----- DATA FOR THIS EXERCISE -----

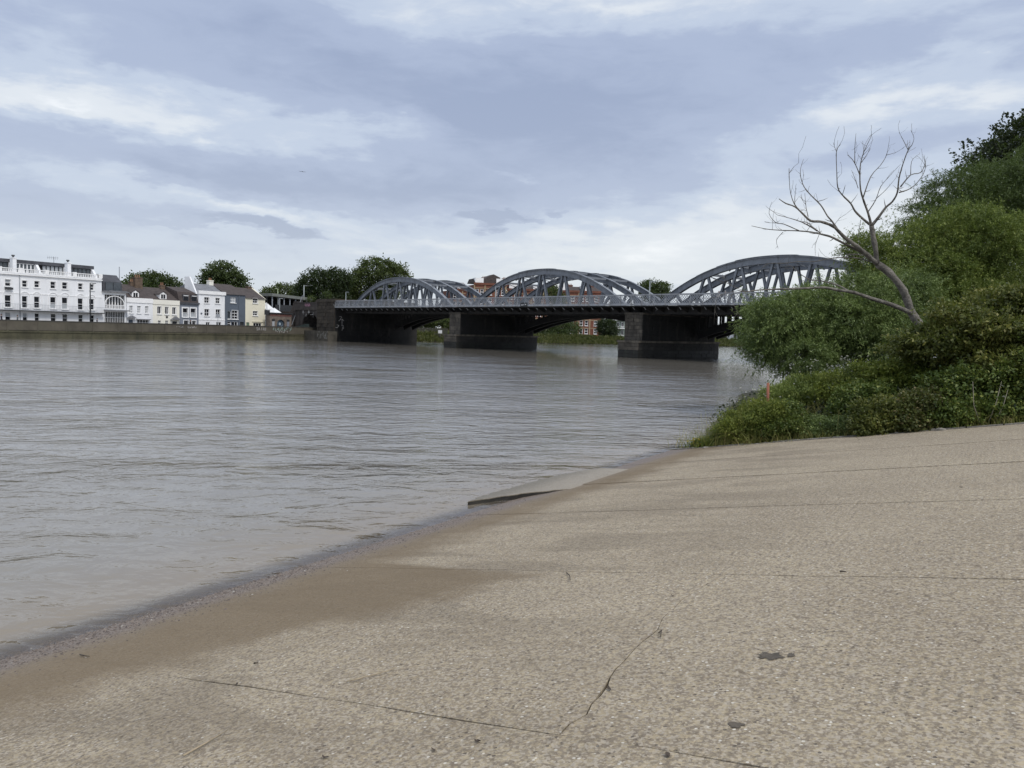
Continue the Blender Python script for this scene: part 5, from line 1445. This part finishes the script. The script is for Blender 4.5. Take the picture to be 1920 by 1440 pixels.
for lbl, ells, m_, sd, n, L_, W_ in (
    ('leafy mound under the low willow with white umbels on top', [(1560, 722, 22.3, 58, 30, 1.2), (1600, 712, 22.4, 40, 30, 1.1)], lf_herb, 41, 900, .06, .035),
    ('pale green mound left of the umbels under the low willow', [(1500, 735, 22.6, 40, 28, 1.1), (1465, 745, 22.6, 30, 22, 1.0)], lf_willow2, 46, 620, .055, .03),
    ('tall bramble beneath the foot of the dead tree', [(1665, 712, 21.6, 50, 40, 1.2), (1705, 725, 21.2, 44, 44, 1.1)], lf_herb, 47, 1000, .085, .055),
    ('dark bramble mound in the middle of the bank', [(1625, 752, 20.6, 40, 34, .9), (1590, 762, 20.6, 30, 26, .8)], lf_bramble, 42, 800, .075, .05),
    ('yellowish bramble with arching shoots at the slipway kerb', [(1650, 780, 19.1, 44, 34, .7), (1622, 798, 19.0, 34, 22, .6)], lf_elder, 48, 700, .075, .05),
    ('bramble mound with rusty leaves beside the shady bush', [(1735, 765, 18.9, 48, 46, .8), (1700, 790, 18.6, 34, 24, .6)], lf_rust, 43, 900, .085, .055),
    ('small dark bramble between the shady bush and the kerb', [(1790, 785, 18.2, 40, 26, .6)], lf_bramble, 49, 420, .07, .045),
    ('rounded bush at the waterside tip of the bank beside the post', [(1412, 788, 21.2, 50, 40, .9), (1372, 806, 21.2, 34, 26, .7), (1442, 775, 20.7, 26, 26, .6)], lf_herb, 44, 1000, .055, .03),
    ('dense dark bush in front of the orange post', [(1470, 790, 20.8, 40, 34, .8), (1440, 802, 20.7, 30, 26, .6)], lf_bramble, 50, 760, .06, .04),
    ('low pale weeds between the dark bush and the brambles', [(1545, 805, 20.0, 36, 24, .6), (1575, 806, 19.7, 30, 22, .6), (1515, 812, 20.2, 24, 16, .5)], lf_willow, 45, 620, .05, .028)):
    bush('bramble_bush', lbl, 'bush', ells, 'clump', n, 24, .085, L_, W_, m_, sd, .03, group='bramble bushes on the slipway bank', flat=.6)
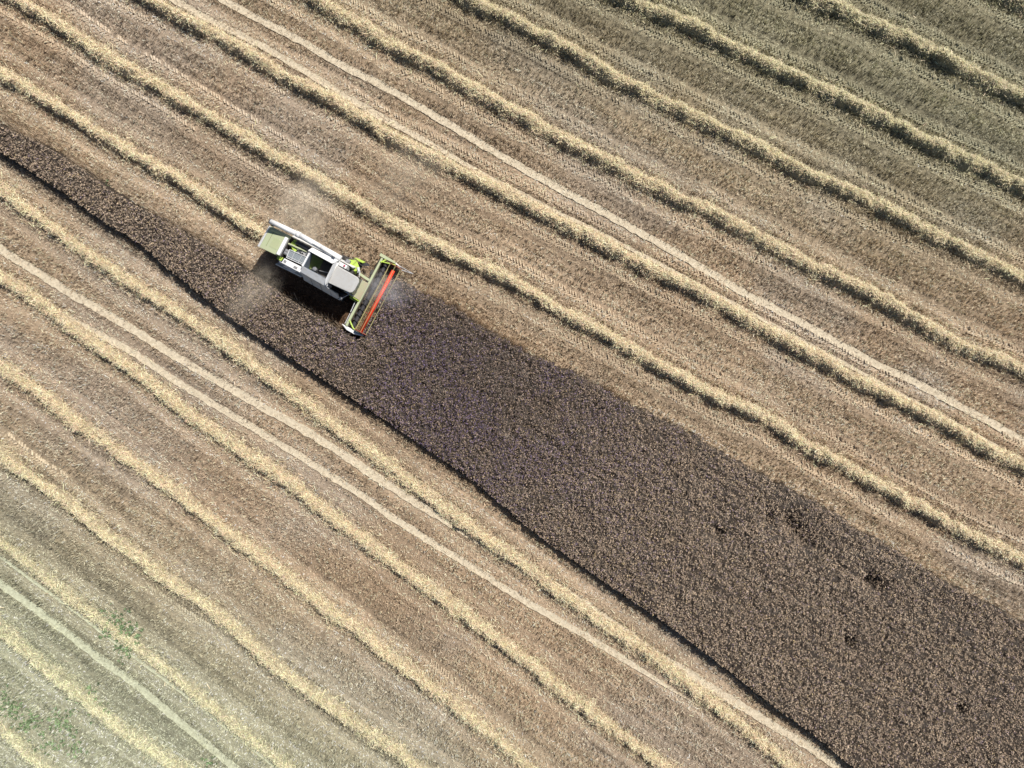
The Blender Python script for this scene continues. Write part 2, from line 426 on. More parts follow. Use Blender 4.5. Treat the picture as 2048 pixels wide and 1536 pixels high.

-----

## INSTRUCTIONS TO FOLLOW
Without including any pictures, please restate all the records exactly.

## SOLVED EXERCISE
Continue the Blender Python script for this scene: part 5, from line 1445. This part finishes the script. The script is for Blender 4.5. Take the picture to be 1920 by 1440 pixels.
for lbl, ells, m_, sd, n, L_, W_ in (
    ('leafy mound under the low willow with white umbels on top', [(1560, 722, 22.3, 58, 30, 1.2), (1600, 712, 22.4, 40, 30, 1.1)], lf_herb, 41, 900, .06, .035),
    ('pale green mound left of the umbels under the low willow', [(1500, 735, 22.6, 40, 28, 1.1), (1465, 745, 22.6, 30, 22, 1.0)], lf_willow2, 46, 620, .055, .03),
    ('tall bramble beneath the foot of the dead tree', [(1665, 712, 21.6, 50, 40, 1.2), (1705, 725, 21.2, 44, 44, 1.1)], lf_herb, 47, 1000, .085, .055),
    ('dark bramble mound in the middle of the bank', [(1625, 752, 20.6, 40, 34, .9), (1590, 762, 20.6, 30, 26, .8)], lf_bramble, 42, 800, .075, .05),
    ('yellowish bramble with arching shoots at the slipway kerb', [(1650, 780, 19.1, 44, 34, .7), (1622, 798, 19.0, 34, 22, .6)], lf_elder, 48, 700, .075, .05),
    ('bramble mound with rusty leaves beside the shady bush', [(1735, 765, 18.9, 48, 46, .8), (1700, 790, 18.6, 34, 24, .6)], lf_rust, 43, 900, .085, .055),
    ('small dark bramble between the shady bush and the kerb', [(1790, 785, 18.2, 40, 26, .6)], lf_bramble, 49, 420, .07, .045),
    ('rounded bush at the waterside tip of the bank beside the post', [(1412, 788, 21.2, 50, 40, .9), (1372, 806, 21.2, 34, 26, .7), (1442, 775, 20.7, 26, 26, .6)], lf_herb, 44, 1000, .055, .03),
    ('dense dark bush in front of the orange post', [(1470, 790, 20.8, 40, 34, .8), (1440, 802, 20.7, 30, 26, .6)], lf_bramble, 50, 760, .06, .04),
    ('low pale weeds between the dark bush and the brambles', [(1545, 805, 20.0, 36, 24, .6), (1575, 806, 19.7, 30, 22, .6), (1515, 812, 20.2, 24, 16, .5)], lf_willow, 45, 620, .05, .028)):
    bush('bramble_bush', lbl, 'bush', ells, 'clump', n, 24, .085, L_, W_, m_, sd, .03, group='bramble bushes on the slipway bank', flat=.6)
The Blender Python script for this scene continues. Write part 2, from line 426 on. More parts follow. Use Blender 4.5. Treat the picture as 2048 pixels wide and 1536 pixels high.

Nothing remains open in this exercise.